Over at the BBC Watch site we have a link to an interesting 2005 report by Trevor Asserson and Michael Paluch on the subject of the BBC’s use of images to depict the Palestinian – Israeli conflict and the way in which editorial decisions regarding which pictures to use can influence audience perception of the conflict.
“We detected frequently used techniques for evoking sympathy or antipathy. Israelis were almost always depicted as armed, male and as soldiers. They were often disembodied, showing arms, legs, boots or weapons, but not faces. Palestinians by contrast were very frequently depicted as women and children. Palestinian men, when shown, were generally unarmed (even Policemen) and were often praying, kneeling or bowing.”
Of course the BBC is by no means the only media organization to use selectively chosen images in order to communicate subliminal messages regarding Israel and Israeli society. On the Guardian’s “Israel” page on May 11th we find a link to a feature from its sister paper The Observer entitled “The Observer’s 20 photographs of the week” and sub-headed “The best news and culture images from around the world over the past seven days”.
Among the twenty photographs from around the world, two come from Israel and both have a military theme.
The caption to the first photograph reads:
“From a series of excellent images by Menahem Kahana, an Israeli soldier prays inside a net tent pitched close to Merkava tanks deployed in the Israeli annexed Golan Heights near the border with Syria. UN chief Ban Ki-moon has appealed for restraint after Israeli air strikes on targets near Damascus.”
It is possible to count seven more soldiers in that picture – none of whom are praying – but interestingly the reader’s attention is steered towards the one soldier who is. The suggestion of linkage between the IDF and religion is a popular theme with both photographers and editors – as shown, for example, by the BBC’s use of images to illustrate last November’s conflict between Hamas and Israel.
The inclusion of the last sentence in the picture’s caption mistakenly suggests direct linkage between the alleged Israeli air strikes on consignments of Iranian weapons bound for the terrorist organization Hizballah and the presence of the tanks depicted in the photographs in the Golan Heights. In fact, tank crews have been training in the Golan Heights for decades, so the pictures can hardly be said to represent “news”.

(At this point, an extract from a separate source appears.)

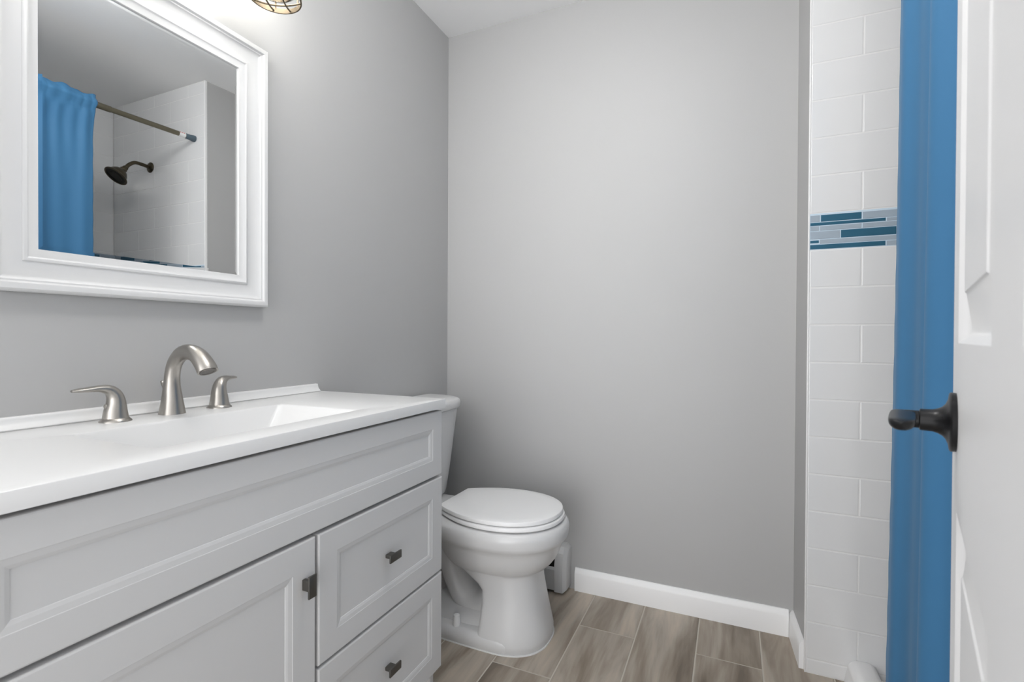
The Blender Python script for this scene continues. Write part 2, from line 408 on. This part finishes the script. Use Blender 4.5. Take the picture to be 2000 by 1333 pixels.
b.box(0.425, 0.440, 0.762, VY1-0.018, 0.37, 0.41); b.box(0.425, 0.44, VY0+0.018, VY0+0.05, 0.114, 0.64)
b.box(0.36, 0.375, VY0+0.018, VY1-0.018, 0.0, 0.098)
pv(b, 'carcass', M_cab)
XB, XV = 0.4415, 0.466
def front(name, y0, y1, z0, z1, fr, parent=van):
    b = B(); T = lambda y, z, h_: Vector((XB+h_, y, z)); t = XV-XB
    prof = [(0, 0), (0, t-0.003), (0.0008, t-0.001), (0.003, t), (fr, t), (fr+0.0007, t-0.0007), (fr+0.009, t-0.0019), (fr+0.014, t-0.0036), (fr+0.0144, t-0.0045), (fr+0.019, t-0.0048)]
    rect_rings(b, y0, y1, z0, z1, prof, T, fill0=True)
    return pv(b, name, M_cab, parent, 8)
front('false_front', 0.225, VY1, 0.664, 0.8435, 0.046)
vd = front('door', 0.225, 0.7385, 0.116, 0.656, 0.056)
dr1 = front('drawer', 0.7465, VY1+0.002, 0.3915, 0.656, 0.050)
dr2 = front('drawer', 0.7465, VY1+0.002, 0.116, 0.3850, 0.050)
def pull(y, z, vertical, parent):
    b = B(); a, c = (0.0095, 0.0215) if vertical else (0.0215, 0.0095)
    n1, n2 = (0.0045, 0.0105) if vertical else (0.0105, 0.0045)
    b.box(XV-0.001, XV+0.021, y-n1, y+n1, z-n2, z+n2, 0.0015); b.box(XV+0.019, XV+0.0235, y-a, y+a, z-c, z+c, 0.0012)
    b.v = [p-VO for p in b.v]
    o = b.build('handle', M_pull, parent); o['label'] = 'dark nickel pull'; return o
pull(0.709, 0.574, True, vd); pull(0.966, 0.528, False, dr1); pull(0.966, 0.259, False, dr2)

# counter top with integral rectangular basin
ZT, ZB = 0.876, 0.851
b = B()
bx0, bx1, by0, by1 = 0.150, 0.400, 0.482, 0.932
ox0, ox1, oy0, oy1 = 0.001, 0.474, 0.205, 1.212
def rr_(x0, x1, y0, y1, z, rad=0.0, n=5):
    p = []
    for cx, cy, a0 in ((x1-rad, y1-rad, 0), (x0+rad, y1-rad, 90), (x0+rad, y0+rad, 180), (x1-rad, y0+rad, 270)):
        for i in range(n): a = math.radians(a0+90*i/(n-1)); p.append(Vector((cx+rad*math.cos(a), cy+rad*math.sin(a), z)))
    return p
R = [rr_(ox0, ox1, oy0, oy1, ZB, 0.002), rr_(ox0, ox1, oy0, oy1, ZT-0.002, 0.002), rr_(ox0+0.0007, ox1-0.0007, oy0+0.0007, oy1-0.0007, ZT-0.0006, 0.002), rr_(ox0+0.002, ox1-0.002, oy0+0.002, oy1-0.002, ZT, 0.002),
     rr_(bx0-0.004, bx1+0.004, by0-0.004, by1+0.004, ZT, 0.012), rr_(bx0, bx1, by0, by1, ZT-0.0015, 0.012), rr_(bx0+0.002, bx1-0.004, by0+0.004, by1-0.004, ZT-0.006, 0.014),
     rr_(bx0+0.016, bx1-0.022, by0+0.055, by1-0.055, ZT-0.085, 0.025), rr_(bx0+0.024, bx1-0.032, by0+0.066, by1-0.066, ZT-0.097, 0.03), rr_(bx0+0.045, bx1-0.05, by0+0.085, by1-0.085, ZT-0.102, 0.03)]
b.rings(R, cap0=False)
# underside of the counter and the bowl from below
Ru = [rr_(ox0, ox1, oy0, oy1, ZB, 0.002), rr_(bx0-0.008, bx1+0.008, by0-0.008, by1+0.008, ZB, 0.012), rr_(bx0+0.008, bx1-0.014, by0+0.045, by1-0.045, ZT-0.095, 0.025), rr_(bx0+0.03, bx1-0.035, by0+0.07, by1-0.07, ZT-0.112, 0.03)]
b.rings(Ru, cap0=False)
top = empty('countertop', (0.24, 0.71, ZB)); tag(top, 'white vanity countertop with built-in rectangular sink basin', 'countertop')
TO = Vector((0.24, 0.71, ZB))
b.v = [p-TO for p in b.v]; ct = b.build('sink_slab', M_top, top, smooth=35)
b = B(); b.lathe([(0, 0.024), (0.003, 0.0235), (0.0045, 0.021), (0.003, 0.017), (0.002, 0.0)], (0.27-TO.x, 0.707-TO.y, ZT-0.1015-TO.z)); b.build('drain', M_nick, top)
# backsplash strip with a cove face
b = B(); prof = [(0.0005, 0.0), (0.0215, 0.0), (0.022, 0.002), (0.0195, 0.0045), (0.0155, 0.008), (0.0125, 0.013), (0.0112, 0.018), (0.0108, 0.0215), (0.009, 0.0235), (0.0005, 0.0238)]
b.rings([[Vector((x, y, ZT+0.0006+z)) for x, z in prof] for y in (0.207, 1.196)])
tag(b.build('backsplash', M_top, smooth=40), 'low white coved backsplash strip between countertop and grey wall', 'backsplash')

# ------------------------------------------------------------------ faucet
fa = empty('faucet', (0.068, 0.71, ZT)); tag(fa, 'brushed nickel two-handle faucet on the white vanity top', 'faucet')
FO = Vector((0.068, 0.71, ZT))
path = spline([(0, 0), (0.0, 0.012), (0.0, 0.035), (-0.001, 0.062), (0.001, 0.089), (0.010, 0.114), (0.032, 0.134), (0.061, 0.139), (0.090, 0.130), (0.112, 0.110), (0.120, 0.098)], 6)
rads = spline([(0.0262, 0.0262), (0.0242, 0.0242), (0.0205, 0.0205), (0.0168, 0.0168), (0.0150, 0.0158), (0.0146, 0.0160), (0.0150, 0.0165), (0.0165, 0.0170), (0.0190, 0.0172), (0.0212, 0.0172), (0.0218, 0.0172)], 6)
b = B(); b.tube([(x, 0, z) for x, z in path], rads, 28, side=(0, 1, 0)); sp = b.build('spout', M_nick, fa, smooth=50)
b = B(); e = Vector((0.120, 0, 0.098)); ed = Vector((0.007, 0, -0.013)).normalized()
b.lathe([(-0.001, 0.0165), (0.0015, 0.0165), (0.0015, 0.0125), (0.0005, 0.0120), (0.0005, 0.0)], e, ed, 24); b.build('aerator', M_aer, sp)
b = B(); b.lathe([(0, 0.0027), (0.048, 0.0027), (0.054, 0.0034), (0.066, 0.0068), (0.071, 0.0080), (0.073, 0.0072), (0.0735, 0.0)], (-0.0275, 0, 0.0), (0, 0, 1), 16); b.build('lift_rod', M_nick, fa)
def tap(y, sgn):
    c = Vector((0.0, y-0.71, 0))
    # lever sweeps up and out along y
    pz = spline([(0.0, 0.006), (0.0, 0.020), (-0.001, 0.038), (0.002, 0.053), (0.011, 0.0640), (0.027, 0.0685), (0.046, 0.0685), (0.064, 0.0680), (0.074, 0.0675)], 6)
    rd = spline([(0.0222, 0.0222), (0.0200, 0.0200), (0.0172, 0.0165), (0.0150, 0.0138), (0.0125, 0.0105), (0.0110, 0.0072), (0.0108, 0.0052), (0.0095, 0.0040), (0.0040, 0.0022)], 6)
    dx, dy = (0.0, -1.0) if sgn < 0 else (-0.42, 0.907)
    b = B(); b.tube([c+Vector((dx*d, dy*d, z)) for d, z in pz], rd, 24, side=(dy*sgn, -dx*sgn, 0))
    h_ = b.build('handle', M_nick, fa, smooth=55)
    b = B(); b.lathe([(0, 0.0275), (0.002, 0.0272), (0.006, 0.0232), (0.0075, 0.0215), (0.0078, 0.0)], c, (0, 0, 1), 36); b.build('base_ring', M_nick, h_)
    return h_
t1 = tap(0.598, -1); t2 = tap(0.822, 1)
b = B(); b.lathe([(0, 0.0045), (0.0012, 0.0042), (0.0016, 0.003), (0.0016, 0)], (-0.001, 0.598-0.71-0.0172, 0.032), (0.15, -1, 0.1), 16); b.build('screw_cover', M_nick, t1)

# ------------------------------------------------------------------ mirror
mi = empty('wall_mirror', (0.0, 0.706, 1.131)); mi.rotation_euler = (0, math.radians(-0.05), 0)
tag(mi, 'white framed mirror with moulded frame on the grey wall above the sink', 'mirror')
T = lambda y, z, h_: Vector((0.002+h_, y, z))
prof = [(0, 0), (0, 0.019), (0.0015, 0.0245), (0.005, 0.0285), (0.010, 0.0295), (0.015, 0.0278), (0.0175, 0.0245), (0.0185, 0.0235), (0.0215, 0.0232), (0.0225, 0.0222), (0.030, 0.0178), (0.040, 0.0148), (0.050, 0.0137), (0.0575, 0.0138), (0.0580, 0.0155), (0.060, 0.0172), (0.0635, 0.0178), (0.0655, 0.0168), (0.067, 0.0155), (0.0795, 0.0135), (0.0815, 0.0128), (0.082, 0.0115), (0.082, 0.005)]
my0, my1, mz0, mz1 = 0.416-0.706, 0.997-0.706, 0.0, 0.712
b = B(); rect_rings(b, my0, my1, mz0, mz1, prof, T, fill=False); b.build('frame', M_frame, mi, smooth=32)
b = B(); i_ = 0.081
rect_rings(b, my0+i_, my1-i_, mz0+i_, mz1-i_, [(0, 0.002), (0, 0.0082), (0.009, 0.0085)], T, fill0=True)
b.build('glass', M_mir, mi, smooth=0)

# ------------------------------------------------------------------ vanity light
vl = empty('vanity_light', (0, 0.706, 2.002)); tag(vl, 'wall light with wire-caged lit lamps above the white framed mirror', 'lamp')
b = B(); b.box(0.001, 0.022, -0.29, 0.29, 0.075, 0.145, 0.006); b.build('wall_bar', M_cage, vl)
def lamp_head():
    b = B()
    b.tube(spline([(0.02, 0, 0.11), (0.07, 0, 0.125), (0.12, 0, 0.135), (0.14, 0, 0.12), (0.14, 0, 0.09)], 6), 0.007, 14)
    b.lathe([(0.052, 0.030), (0.056, 0.040), (0.070, 0.042), (0.082, 0.034), (0.095, 0.018), (0.10, 0.0)], (0.14, 0, 0), (0, 0, 1), 32)
    o = b.build('lamp_head', M_cage, vl)
    b = B(); b.lathe([(0.055, 0.040), (0.03, 0.047), (0.0, 0.052), (-0.045, 0.0545), (-0.066, 0.050), (-0.076, 0.038), (-0.080, 0.015), (-0.0805, 0.0)], (0.14, 0, 0), (0, 0, 1), 40, cap0=False, cap1=False)
    s_ = b.build('glass_shade', M_glass, o, smooth=60)
    b = B()
    ring = lambda r, z, t: b.tube([(0.14+r*math.cos(2*PI*i/40), r*math.sin(2*PI*i/40), z) for i in range(41)], t, 10)
    def band(r, z0, z1):
        R = []
        for i in range(49):
            a = 2*PI*i/48; c, s_ = math.cos(a), math.sin(a)
            R.append([Vector((0.14+q*c, q*s_, z)) for q, z in ((r, z0), (r+0.0035, z0), (r+0.0035, z1), (r, z1))])
        b.rings(R, cap0=False, cap1=False)
    band(0.0605, -0.088, -0.076); band(0.057, 0.03, 0.040)
    for i in range(6):
        a = 2*PI*i/6+0.3
        b.tube([(0.14+r*math.cos(a), r*math.sin(a), z) for r, z in ((0.042, 0.062), (0.057, 0.036), (0.062, -0.02), (0.062, -0.08))], 0.0022, 8)
    for a in (0.55, 0.55+PI/2):
        for off in (-0.021, 0.021):
            q = math.sqrt(0.061**2-off**2); P = []
            for i in range(13):
                t = -1+2*i/12; x, y = q*t, off
                P.append((0.14+x*math.cos(a)-y*math.sin(a), x*math.sin(a)+y*math.cos(a), -0.083-0.010*(1-t*t)))
            b.tube(P, 0.0021, 8)
    b.build('wire_cage', M_cage, o)
    b = B(); b.lathe([(0.062, 0.0), (0.062, 0.016), (0.034, 0.016), (0.032, 0.0)], (0.14, 0, 0), (0, 0, 1), 24); b.build('socket', M_socket, o)
    b = B(); b.lathe([(0.033, 0.0), (0.033, 0.012), (0.022, 0.015), (0.008, 0.024), (-0.010, 0.0295), (-0.027, 0.027), (-0.038, 0.017), (-0.0415, 0.006), (-0.042, 0.0)], (0.14, 0, 0), (0, 0, 1), 28); b.build('bulb', M_bulb, o, smooth=80)
    return o
lh = lamp_head(); lh.location = (0, 0.214, 0)
for y in (0.0, -0.214):
    c = lh.copy(); COL.objects.link(c); c.parent = vl; c.location = (0, y, 0)
    for ch in list(lh.children):
        d = ch.copy(); COL.objects.link(d); d.parent = c

cl = empty('added_fill_dome', (0.80, 0.85, H)); tag(cl, 'added round fill dome on the white ceiling, out of view', 'lamp')  # unseen dome, added to brighten the lower and far parts of the room
b = B(); b.lathe([(0, 0.155), (0.012, 0.157), (0.028, 0.150), (0.030, 0.140)], (0, 0, -0.0005), (0, 0, -1), 48); b.build('base', M_nick, cl)
b = B(); b.lathe([(0.028, 0.140), (0.060, 0.147), (0.110, 0.146), (0.150, 0.132), (0.178, 0.105), (0.196, 0.065), (0.203, 0.03), (0.204, 0.0)], (0, 0, 0), (0, 0, -1), 48); b.build('diffuser', M_fill, cl, smooth=80)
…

Another noticeable phenomenon in pictorial portrayals of Israel is the tendency of photographers and photo editors to over-represent the Orthodox stream of Israeli society, which even the highest estimates put at a mere 10% of the whole population. The Observer is apparently no exception: the previous edition of this photo feature also included two photographs from Israel (out of a total of 20) and both of those images concentrated on members of the Orthodox community during the festival of Lag B’Omer. However, elsewhere in Israel at the time, considerably more Israelis were celebrating the same festival by having bonfires, baking potatoes in the embers and toasting marshmallows. Images depicting those activities would of course have been more likely to prompt a sense of identification in most Observer readers.
Images of Israel with a non-military and/or non-religious theme are to be found all too rarely among the growing number of pictorial features produced by media organisations. That fact is undoubtedly influencing public perception of Israel in general and the Arab-Israeli conflict in particular, and it is a factor to which photo editors need to address.